Can you tell us a bit about yourself and your research interests?

My name is Shih-Kai Hung, a third-year PhD candidate in the School of Computer Science and Electronic Engineering at University of Essex. I decided to return to university to learn the state-of-the-art technologies of artificial intelligence and machine learning after having been an electric engineer for more than 8 years. I am currently conducting research on deep learning methods for image data augmentation based on small training datasets, under the supervision of Prof. John Gan. A large amount of high-quality training data is critical in machine learning, but it is rare and expensive to be collected in many applications. My research aims to promote the effectiveness of machine learning from small training datasets by generating high-quality synthetic training data of good diversity through data augmentation by developing new generative adversarial networks (GANs).

 

What originally drew you to this topic?

In many realistic applications of machine learning with small training datasets, various issues have been raised, such as overfitting, over-optimization, mode collapse and so on, as the effectiveness of machine learning heavily depends on the quantity and quality of training data. Generative adversarial networks have emerged in recent years as a powerful deep learning scheme and found interesting applications in image synthesis. It seemed to me that GANs can be a very powerful tool for image data augmentation that would be advantageous over traditional techniques for data augmentation and there is still room for developing novel GAN architectures for generating images with controllable features and diversity. I was motivated to use GANs for improving the effectiveness of machine learning when only limited traning data is available.

 

What aspect of this research did you present at IWANN 2021?

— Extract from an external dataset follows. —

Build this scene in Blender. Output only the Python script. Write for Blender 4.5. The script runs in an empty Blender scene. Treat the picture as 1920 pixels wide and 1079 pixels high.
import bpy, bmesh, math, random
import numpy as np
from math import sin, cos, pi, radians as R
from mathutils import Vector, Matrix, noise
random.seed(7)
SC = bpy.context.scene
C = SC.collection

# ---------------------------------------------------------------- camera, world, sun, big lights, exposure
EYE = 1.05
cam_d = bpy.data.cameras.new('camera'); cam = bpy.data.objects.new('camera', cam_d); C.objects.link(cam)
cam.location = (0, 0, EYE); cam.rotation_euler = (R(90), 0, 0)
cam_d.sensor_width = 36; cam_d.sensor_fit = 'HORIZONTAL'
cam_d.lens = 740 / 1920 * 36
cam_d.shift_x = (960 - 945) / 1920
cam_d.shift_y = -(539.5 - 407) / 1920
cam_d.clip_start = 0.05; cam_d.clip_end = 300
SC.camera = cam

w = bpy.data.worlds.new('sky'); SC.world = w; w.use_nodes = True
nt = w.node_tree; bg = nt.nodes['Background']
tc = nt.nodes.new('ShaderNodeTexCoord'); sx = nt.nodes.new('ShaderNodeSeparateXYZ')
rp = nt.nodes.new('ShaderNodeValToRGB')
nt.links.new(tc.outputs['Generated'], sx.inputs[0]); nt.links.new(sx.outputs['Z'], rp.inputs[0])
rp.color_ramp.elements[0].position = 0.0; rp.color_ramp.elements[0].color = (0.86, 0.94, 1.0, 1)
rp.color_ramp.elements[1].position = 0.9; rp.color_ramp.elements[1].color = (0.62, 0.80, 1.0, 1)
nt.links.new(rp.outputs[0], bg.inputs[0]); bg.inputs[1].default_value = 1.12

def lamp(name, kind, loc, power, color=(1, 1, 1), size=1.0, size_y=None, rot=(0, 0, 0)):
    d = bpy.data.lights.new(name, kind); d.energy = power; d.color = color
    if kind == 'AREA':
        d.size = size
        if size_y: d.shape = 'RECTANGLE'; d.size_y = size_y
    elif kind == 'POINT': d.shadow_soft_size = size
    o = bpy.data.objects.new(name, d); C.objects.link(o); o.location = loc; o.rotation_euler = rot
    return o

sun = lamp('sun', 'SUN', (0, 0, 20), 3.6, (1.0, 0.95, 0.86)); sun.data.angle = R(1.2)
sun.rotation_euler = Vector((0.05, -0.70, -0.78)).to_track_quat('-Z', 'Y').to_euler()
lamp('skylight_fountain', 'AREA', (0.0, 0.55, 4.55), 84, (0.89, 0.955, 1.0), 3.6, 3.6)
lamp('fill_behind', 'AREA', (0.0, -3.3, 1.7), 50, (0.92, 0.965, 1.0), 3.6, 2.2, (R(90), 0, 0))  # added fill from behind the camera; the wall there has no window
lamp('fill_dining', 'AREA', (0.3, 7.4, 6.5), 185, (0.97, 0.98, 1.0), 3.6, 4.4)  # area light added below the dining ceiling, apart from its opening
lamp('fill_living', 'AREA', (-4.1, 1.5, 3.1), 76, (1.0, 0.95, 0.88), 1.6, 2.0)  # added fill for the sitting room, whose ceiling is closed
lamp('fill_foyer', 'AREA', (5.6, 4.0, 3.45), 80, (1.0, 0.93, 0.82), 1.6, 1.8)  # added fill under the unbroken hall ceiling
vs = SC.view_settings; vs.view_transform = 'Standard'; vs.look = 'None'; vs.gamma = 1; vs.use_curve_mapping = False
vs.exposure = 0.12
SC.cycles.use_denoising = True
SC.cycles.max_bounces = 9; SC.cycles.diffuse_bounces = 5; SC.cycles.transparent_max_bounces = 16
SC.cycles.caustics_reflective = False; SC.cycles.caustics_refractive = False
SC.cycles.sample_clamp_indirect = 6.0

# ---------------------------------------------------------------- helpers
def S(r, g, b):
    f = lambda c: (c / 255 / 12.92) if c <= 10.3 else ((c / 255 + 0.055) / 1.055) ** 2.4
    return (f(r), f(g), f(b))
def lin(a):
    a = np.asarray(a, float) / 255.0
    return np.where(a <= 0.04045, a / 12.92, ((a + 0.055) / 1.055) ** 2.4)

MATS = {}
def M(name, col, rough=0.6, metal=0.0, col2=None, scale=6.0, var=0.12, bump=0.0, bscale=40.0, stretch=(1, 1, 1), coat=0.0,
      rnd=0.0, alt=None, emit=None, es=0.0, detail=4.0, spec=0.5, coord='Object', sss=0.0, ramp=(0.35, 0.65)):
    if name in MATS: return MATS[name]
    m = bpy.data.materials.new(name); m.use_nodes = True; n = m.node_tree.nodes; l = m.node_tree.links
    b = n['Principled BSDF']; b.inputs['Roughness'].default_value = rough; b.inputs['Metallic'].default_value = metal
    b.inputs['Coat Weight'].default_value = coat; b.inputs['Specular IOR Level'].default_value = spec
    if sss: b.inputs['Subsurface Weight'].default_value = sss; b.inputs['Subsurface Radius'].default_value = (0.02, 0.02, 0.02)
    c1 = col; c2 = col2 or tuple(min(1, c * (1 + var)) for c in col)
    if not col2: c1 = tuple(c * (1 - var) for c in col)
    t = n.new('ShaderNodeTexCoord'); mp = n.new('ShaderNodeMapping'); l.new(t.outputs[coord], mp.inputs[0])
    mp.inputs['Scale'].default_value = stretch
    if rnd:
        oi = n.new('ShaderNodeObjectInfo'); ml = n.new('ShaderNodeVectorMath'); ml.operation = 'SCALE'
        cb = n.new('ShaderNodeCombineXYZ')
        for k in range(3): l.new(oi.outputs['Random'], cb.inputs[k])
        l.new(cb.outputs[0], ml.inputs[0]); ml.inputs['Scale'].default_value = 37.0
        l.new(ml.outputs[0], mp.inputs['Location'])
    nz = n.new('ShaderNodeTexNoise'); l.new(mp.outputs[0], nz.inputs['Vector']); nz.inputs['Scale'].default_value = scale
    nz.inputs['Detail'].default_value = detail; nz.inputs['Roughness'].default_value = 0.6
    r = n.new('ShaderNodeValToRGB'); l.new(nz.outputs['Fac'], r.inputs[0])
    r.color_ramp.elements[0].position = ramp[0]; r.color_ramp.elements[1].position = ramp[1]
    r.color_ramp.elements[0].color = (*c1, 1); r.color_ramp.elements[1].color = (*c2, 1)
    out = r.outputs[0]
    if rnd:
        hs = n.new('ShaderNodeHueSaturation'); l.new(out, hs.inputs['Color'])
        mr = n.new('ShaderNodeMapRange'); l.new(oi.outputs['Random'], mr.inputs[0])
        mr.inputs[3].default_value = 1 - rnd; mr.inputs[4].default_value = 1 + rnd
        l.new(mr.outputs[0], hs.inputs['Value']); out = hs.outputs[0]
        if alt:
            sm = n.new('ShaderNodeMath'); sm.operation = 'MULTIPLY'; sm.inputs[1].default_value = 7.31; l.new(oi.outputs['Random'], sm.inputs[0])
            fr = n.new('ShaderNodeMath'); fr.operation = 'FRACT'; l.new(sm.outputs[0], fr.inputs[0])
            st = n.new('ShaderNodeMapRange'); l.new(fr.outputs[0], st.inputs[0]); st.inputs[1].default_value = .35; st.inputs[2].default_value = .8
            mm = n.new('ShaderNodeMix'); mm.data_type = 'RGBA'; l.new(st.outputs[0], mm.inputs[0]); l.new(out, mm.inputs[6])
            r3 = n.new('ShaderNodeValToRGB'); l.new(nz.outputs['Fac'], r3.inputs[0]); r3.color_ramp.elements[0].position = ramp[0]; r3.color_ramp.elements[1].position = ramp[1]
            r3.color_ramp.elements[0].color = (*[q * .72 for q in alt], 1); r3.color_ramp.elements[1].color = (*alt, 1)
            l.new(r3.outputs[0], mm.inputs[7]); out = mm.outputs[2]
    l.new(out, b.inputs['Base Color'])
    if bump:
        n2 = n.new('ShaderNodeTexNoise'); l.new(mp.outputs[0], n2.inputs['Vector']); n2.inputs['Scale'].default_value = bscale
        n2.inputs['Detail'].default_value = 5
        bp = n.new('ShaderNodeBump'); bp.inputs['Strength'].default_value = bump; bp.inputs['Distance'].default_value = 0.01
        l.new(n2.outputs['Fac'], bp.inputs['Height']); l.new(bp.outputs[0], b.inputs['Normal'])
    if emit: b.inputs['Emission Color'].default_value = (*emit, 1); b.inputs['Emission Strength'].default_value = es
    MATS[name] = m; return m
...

The paper I presented at IWANN 2021 is entitled “Facial Image Augmentation from Sparse Line Features Using Small Training Data”, which proposes a new conditional GAN for generating high-quality facial images based on a very small set of training images, with sparse line/edge features as conditional input to introduce desirable diversity in the augmented facial images. I expect that the proposed method in this paper would find more interesting applications, which will be explored in my future research.

 

How will you continue to build on this research?

or my next steps, I plan to develop new models and further improve our proposed methods. I will also extend the experimental results to provide convincing evidence that our proposed methods for image data augmentation are able to significantly improve the classification accuracy of machine learning models in the situation where only a very small training dataset is available.